If the area of a right angled triangle with hypotenuse 5 is maximum, then its perimeter is

• A. 12
• B. \( 2\sqrt{3}+\sqrt{13}+5 \)
• C. \( 7+\sqrt{21} \)
• D. \( 5(\sqrt{2}+1) \)

Hint:

For a right-angled triangle with fixed hypotenuse \(h\), the area \( A = \frac{1}{2}ab \) is maximized when the triangle is isosceles, i.e., \( a=b \). In this case, \( a^2+a^2 = h^2 \implies 2a^2=h^2 \implies a = h/\sqrt{2} \). The sides are \( h/\sqrt{2}, h/\sqrt{2}, h \).
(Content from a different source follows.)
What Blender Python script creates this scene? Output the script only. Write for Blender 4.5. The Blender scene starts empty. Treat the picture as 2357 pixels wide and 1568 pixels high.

Perimeter \( = h/\sqrt{2} + h/\sqrt{2} + h = \sqrt{2}h + h = h(\sqrt{2}+1) \).

Answer 1

The Correct Option is D

Let the sides of the right-angled triangle containing the right angle be \(a\) and \(b\).
Let the hypotenuse be \(h\).
Given \(h=5\).
By Pythagoras theorem, \( a^2+b^2 = h^2 = 5^2 = 25 \).
Area of the triangle \( A = \frac{1}{2}ab \).
We want to maximize area A.
Let \( a = 5\cos\theta \) and \( b = 5\sin\theta \), where \( \theta \) is one of the acute angles.
Then \( A(\theta) = \frac{1}{2} (5\cos\theta)(5\sin\theta) = \frac{25}{2} \sin\theta\cos\theta = \frac{25}{4} (2\sin\theta\cos\theta) = \frac{25}{4}\sin(2\theta) \).
Area A is maximum when \( \sin(2\theta) \) is maximum, which is 1.
This occurs when \( 2\theta = \pi/2 \implies \theta = \pi/4 \).
When \( \theta = \pi/4 \), the triangle is an isosceles right-angled triangle.
Sides are \( a = 5\cos(\pi/4) = 5 \cdot \frac{1}{\sqrt{2}} = \frac{5}{\sqrt{2}} \).
And \( b = 5\sin(\pi/4) = 5 \cdot \frac{1}{\sqrt{2}} = \frac{5}{\sqrt{2}} \).
Check: \( a^2+b^2 = (\frac{5}{\sqrt{2}})^2 + (\frac{5}{\sqrt{2}})^2 = \frac{25}{2} + \frac{25}{2} = \frac{50}{2} = 25 = 5^2 \).
Correct.
The perimeter P is \( a+b+h \).
\[ P = \frac{5}{\sqrt{2}} + \frac{5}{\sqrt{2}} + 5 = \frac{10}{\sqrt{2}} + 5 = 5\sqrt{2} + 5 \] \[ P = 5(\sqrt{2}+1) \] This matches option (4).